Archive for Monday, October 13, 2003

Civil debate dead?

October 13, 2003


To the editor:

Civil debate in the United States has been marginalized. In its place has arisen a culture of cynics and pundits that smugly label and dismiss any idea that fails to fit neatly into their partisan world view. Those who disagree with the party line are not only wrong, but evil. In this culture, true listening is replaced by attempts on all sides to dominate discussion through sheer volume, as if credibility were measured in decibels. There is no longer room for honest disagreement or new ideas.

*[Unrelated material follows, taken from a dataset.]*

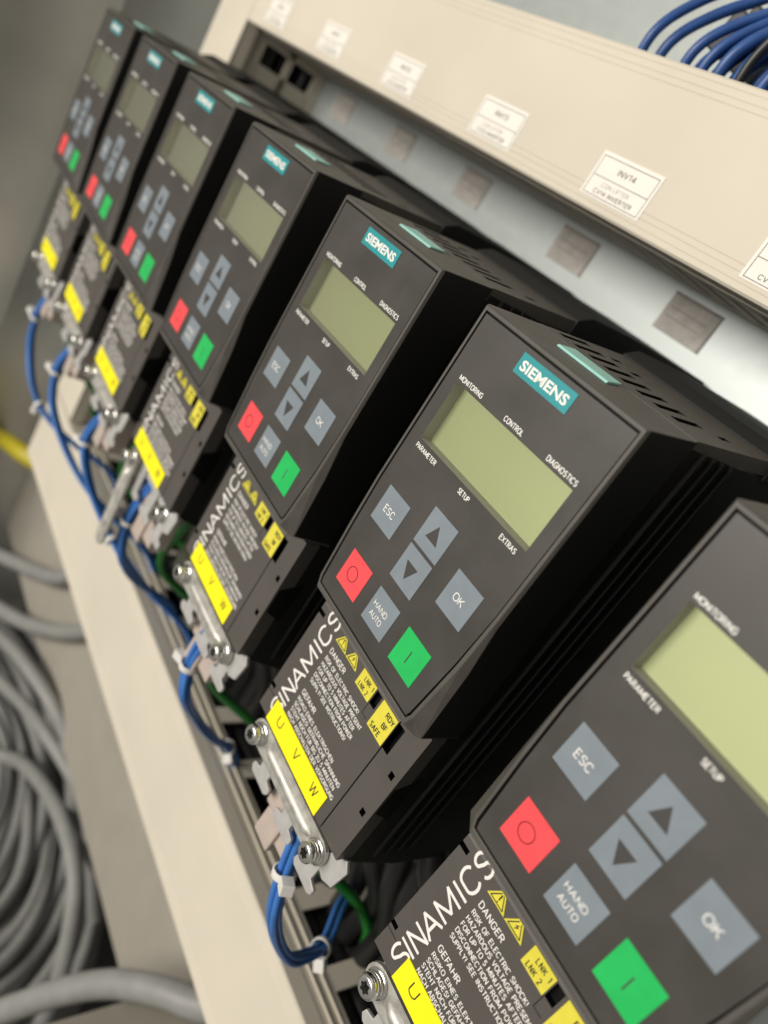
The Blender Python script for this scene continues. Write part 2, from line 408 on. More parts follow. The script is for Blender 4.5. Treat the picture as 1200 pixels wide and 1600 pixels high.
# ================================================================== wire ducts
def duct(name, label, x0, x1, y0, y1, zf, zb, fside, pitch, fw, fz):
    t = tag(empty(name, ((x0+x1)/2, y0, zb)), label, 'cable duct')
    ox, oy, oz = (x0+x1)/2, y0, zb
    P = lambda x, y, z: (x-ox, y-oy, z-oz)
    # snap-on front cover with fine pressed lines
    pts = [(zf-9, y0), (zf-0.8, y0), (zf, y0+0.8)]
    for g in (2.6, 5.2, 7.4):
        pts += [(zf, y0+g-0.35), (zf-0.22, y0+g), (zf, y0+g+0.35)]
    for g in (7.4, 5.2, 2.6):
        pts += [(zf, y1-g-0.35), (zf-0.22, y1-g), (zf, y1-g+0.35)]
    pts += [(zf, y1-0.8), (zf-0.8, y1), (zf-9, y1), (zf-9, y1-1.4), (zf-2, y1-1.4), (zf-2, y0+1.4), (zf-9, y0+1.4)]
    m = MB('cream'); m.poly_x([(z-oz, y-oy) for z, y in pts], x0-ox, x1-ox); m.build('cover', t)
    for yy, d, side in ((y0, 1, 'lo'), (y1, -1, 'hi')):
        a, b = sorted((yy+d*0.2, yy+d*1.8))
        m = MB('cream')
        m.box(x0-ox, x1-ox, a-oy, b-oy, zf-fz-oz, zf-9.3-oz)
        m.box(x0-ox, x1-ox, a-oy, b-oy, 0, 10)
        for rz in (12.5, 17.5):
            m.box(x0-ox, x1-ox, min(yy+d*0.3, yy-d*0.55)-oy, max(yy+d*0.3, yy-d*0.55)-oy, zf-rz-1.2-oz, zf-rz-oz)
        m.build('side_rail', t, bevel=0.3)
        if side in fside:
            fm = MB('cream'); fm.box(-fw/2, fw/2, a-oy, b-oy, 9, zf-fz-oz+1); me = fm.mesh('finger', 0.25)
            x = x0+pitch/2
            while x < x1:
                link('finger', me, t, (x-ox, 0, 0)); x += pitch
    m = MB('creamdark'); m.box(x0-ox, x1-ox, 2.0, y1-y0-2.0, 0, 2); m.build('base', t)
    m = MB('blackcable')  # black wires added inside to darken the slots
    for q in range(18):
        yy = 9.5+(y1-y0-19)*(q % 3)/2; z_ = 8+(q//3)*8.2
        m.tube(bez([(x0-ox+5+i*((x1-x0-10)/12), yy+random.uniform(-1.5, 2.5), z_+random.uniform(-2, 2)) for i in range(13)], 3), 5.0, 8)
    tag(m.build('darkening_wire_fill', t), kind='stuff')
    return t
duct('cable_duct', 'cream wire duct with printed labels running above the inverters', -436, 300, 77.8, 131, -81, -149.5, ('lo', 'hi'), 13.6, 7.2, 13)
duct('cable_duct', 'wide cream wire duct below the inverters, wires dropping into it', -494, 300, -307, -239, -81, -149.5, ('hi',), 37.5, 11, 22)
# vertical duct at the far end
t = tag(empty('cable_duct', (-463, -237, -149.5)), 'vertical cream wire duct at the far end of the row', 'cable duct')
m = MB('cream'); m.poly_z([(-26, 58.5), (-26, 68.5), (26, 68.5), (26, 58.5), (24.6, 58.5), (24.6, 66.5), (-24.6, 66.5), (-24.6, 58.5)], 0, 1)
m = MB('cream')
m.box(-26, 26, 0, 640, 66.5, 68.5); m.box(24.6, 26, 0, 640, 58.5, 66.5); m.box(-26, -24.6, 0, 640, 58.5, 66.5)
m.build('cover', t, bevel=0.4)
m = MB('cream')
for sx in (-1, 1):
    m.box(min(sx*22.6, sx*24.2), max(sx*22.6, sx*24.2), 0, 640, 49, 65.5); m.box(min(sx*22.6, sx*24.2), max(sx*22.6, sx*24.2), 0, 640, 0, 8)
    m.box(min(sx*22.6, sx*24.2), max(sx*22.6, sx*24.2), 0, 640, 26, 31)
m.build('side_rail', t)
fm = MB('cream'); fm.box(22.6, 24.2, -6, 6, 7, 50); me = fm.mesh('finger', 0.25)
for k in range(24): link('finger', me, t, (0, 360-14+k*25-330+0, 0))
m = MB('creamdark'); m.box(-22.6, 22.6, 0, 640, 0, 2); m.build('base', t)
m = MB('blackcable')  # upright black wires, added so the side slots look dark
for q in range(12):
    m.tube(bez([(-14+9*(q % 4)+random.uniform(-2, 2), 3+i*79.0, 10+16*(q//4)+random.uniform(-3, 3)) for i in range(9)], 3), 5.6, 8)
tag(m.build('darkening_wire_fill', t), kind='stuff')

# duct labels
names = {1: ('INV10', 'CV10 INVERTER'), 2: ('INV11', 'CV11 INVERTER'), 3: ('INV12', 'CV12 INVERTER'), 4: ('INV13', 'CV13 INVERTER'), 5: ('INV14', 'CV14 INVERTER'), 6: ('INV15', 'CV15 INVERTER')}
LX = {1: -397.9, 2: -320.8, 3: -243.7, 4: -163.4, 5: -87.3, 6: -11.9}
LD = {1: 'smallest white tag at the far left end of the upper duct', 2: 'second white tag from the far left end of the upper duct', 3: 'third white tag from the far left end of the upper duct',
      4: 'white INV13 tag on the upper duct, next left of INV14', 5: 'white INV14 tag on the upper duct, the sharpest readable one', 6: 'white tag on the upper duct cut off by the right picture edge'}
for k in range(1, 7):
    t = tag(empty('duct_label', (LX[k], 82, -81)), LD[k], 'label', 'printed labels on the upper duct')
    m = MB('paper'); m.box(-15.2, 15.2, 0, 15.6, 0.02, 0.22); m.build('paper', t)
    m = MB('labelink')
    z = 0.26
    for (a, b, c, d) in ((-14.0, 14.0, 14.0, 14.25), (-14.0, 14.0, 0.6, 0.85), (-14.0, -13.75, 0.85, 14.0), (13.75, 14.0, 0.85, 14.0), (-13.75, 13.75, 7.1, 7.35)):
        m.quad((a, c, z), (b, c, z), (b, d, z), (a, d, z))
    m.strokes(names[k][0], -4.0, 5.0, 9.6, 2.3, z, 'labelink', 0.075)
    m.strokes('CON LIFTER', -7.5, 6.5, 4.2, 1.7, z, 'labelgrey', 0.075)
    m.strokes(names[k][1], -9.5, 10.0, 1.6, 1.7, z, 'labelink', 0.075)
    m.build('lettering', t)

# stickers on the plate
SX = {1: -400.1, 2: -320.1, 3: -239.7, 4: -151.8, 5: -76.6}
for k in range(1, 6):
    t = tag(empty('plate_sticker', (SX[k], 57.5, -150)), ['', 'farthest faded brown sticker on the plate beside the vertical duct', 'second faded brown sticker from the vertical duct', 'middle of the five brown stickers on the metal plate', 'brown sticker on the metal plate below the INV14 tag', 'nearest and largest grey brown sticker on the metal plate'][k], 'sticker', 'faded stickers on the mounting plate')
    m = MB('sticker'); m.box(-13, 13, 0, 17, 0.05, 0.35); m.build('backing', t)
    m = MB('stickerframe')
    for (a, b, c, d) in ((-13, 13, 15.6, 17), (11.8, 13, 0, 15.6), (-11, 9, 10.2, 10.9), (-11, 7, 6.4, 7.0)):
        m.quad((a, c, 0.4), (b, c, 0.4), (b, d, 0.4), (a, d, 0.4))
    m.build('printing', t)

mb = MB('creamdark'); mb.box(-640, -40, -497, -318, -149.8, -146)
tag(mb.build('mounting_rail', bevel=0.8), 'grey cream panel strip along the plate below the lower duct', 'panel')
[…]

Reasonable persuasion has been abandoned as a tool of American politics. Political candidates no longer even make a show of appealing to all their constituents. They travel from staged performance to staged performance, extolling the alleged virtues of their dogma to a well groomed, handpicked audience of brain-dead partisans. Rather than honestly arguing the fundamental assumptions underlying a particular policy stand, they spend their resources searching for personal weaknesses and effective spin control. In the process, the public is denied the benefit of an honest debate about the correct role of government in our society. Instead, they are treated to a circus of sophistry, bursting at the seams with meaningless posturing, empty accusations and blatantly emotional appeals.

It's far past time that the purveyors of this insanity were held accountable and reason restored to the American political process. The only question is, do we, as a society, have the courage to do so?